ARD/ZDF kamen während der ersten neun Etappen auf einen durchschnittlichen Marktanteil von 13,5 Prozent. Damit übertrafen sie nach Angaben von media control sogar den Vergleichswert aus dem Vorjahr (13,0 Prozent). Meistgesehene Tagessendung war bisher mit 2,42 Millionen die Bergetappe zwischen Le Grand Bornand und Tignes bei der ARD am 15. Juli. Auf der Etappe trug T-Mobile- Fahrer Linus Gerdemann das Gelbe Trikot.
Einen Wiedereinstieg in die Tour-Berichterstattung schlossen ARD und ZDF aus. Am 20. Juli befanden sich 70 Prozent der ARD-Mannschaft bereits auf dem Heimweg. Die Doping-Redaktion blieb allerdings in Frankreich. Das Sat.1-Engagement stieß auf ein geteiltes Echo. Neben Zustimmung im Ausland gab es Kritik vor allem in Deutschland. Für den Medienexperten Josef Hackforth von der TU München ist der Vorgang ein Beweis, dass es keine Solidarität unter Medien gibt.
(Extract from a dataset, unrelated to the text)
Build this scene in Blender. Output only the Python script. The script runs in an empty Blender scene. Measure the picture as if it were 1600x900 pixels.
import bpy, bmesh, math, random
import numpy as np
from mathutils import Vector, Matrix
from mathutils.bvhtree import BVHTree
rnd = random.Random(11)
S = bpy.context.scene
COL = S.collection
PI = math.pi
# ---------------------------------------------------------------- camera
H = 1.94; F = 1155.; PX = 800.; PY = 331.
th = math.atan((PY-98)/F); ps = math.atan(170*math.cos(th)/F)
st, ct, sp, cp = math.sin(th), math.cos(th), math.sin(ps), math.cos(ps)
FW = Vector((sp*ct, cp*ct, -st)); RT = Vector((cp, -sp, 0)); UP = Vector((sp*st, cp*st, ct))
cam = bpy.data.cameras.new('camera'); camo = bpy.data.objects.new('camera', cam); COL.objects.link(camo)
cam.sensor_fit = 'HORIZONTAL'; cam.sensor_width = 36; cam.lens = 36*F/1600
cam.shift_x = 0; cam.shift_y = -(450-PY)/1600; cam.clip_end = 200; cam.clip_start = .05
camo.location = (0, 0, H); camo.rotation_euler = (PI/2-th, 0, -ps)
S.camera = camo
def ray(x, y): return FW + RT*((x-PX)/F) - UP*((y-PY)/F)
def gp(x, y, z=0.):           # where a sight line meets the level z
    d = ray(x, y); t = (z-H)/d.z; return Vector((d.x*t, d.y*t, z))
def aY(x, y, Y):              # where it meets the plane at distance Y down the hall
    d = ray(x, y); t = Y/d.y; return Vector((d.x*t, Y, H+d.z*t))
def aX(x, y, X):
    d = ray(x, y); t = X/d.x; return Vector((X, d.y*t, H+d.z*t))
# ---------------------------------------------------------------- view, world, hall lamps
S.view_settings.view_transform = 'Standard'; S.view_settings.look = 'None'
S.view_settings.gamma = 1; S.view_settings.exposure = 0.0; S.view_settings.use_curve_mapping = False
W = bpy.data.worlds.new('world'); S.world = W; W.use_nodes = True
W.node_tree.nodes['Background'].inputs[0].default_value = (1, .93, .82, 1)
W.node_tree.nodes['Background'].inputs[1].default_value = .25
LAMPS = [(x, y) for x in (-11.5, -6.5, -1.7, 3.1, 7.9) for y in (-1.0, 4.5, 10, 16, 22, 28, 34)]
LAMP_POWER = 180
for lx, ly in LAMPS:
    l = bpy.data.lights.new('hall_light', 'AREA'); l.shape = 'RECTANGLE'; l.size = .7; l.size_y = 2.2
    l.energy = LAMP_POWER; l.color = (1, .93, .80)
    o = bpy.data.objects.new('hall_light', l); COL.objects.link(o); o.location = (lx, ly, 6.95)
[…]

«Aber die Ware Sport ist so wichtig für Sat.1, die ja ansonsten kaum noch Sportrechte haben, dass sie jetzt die Chance nutzen und sozusagen stellvertretend einspringen», sagte der Leiter der deutschen Journalistenschule im Sport1.de-Interview. Sat.1 hat die Sublizenzen vom französischen Rechteinhaber A.S.O. erworben. Das Zeitfahren am 21. Juli, das ursprünglich das ZDF zeigen wollte, wird von ProSieben übertragen. Auf Sat.1 läuft der Fußball-Ligapokal.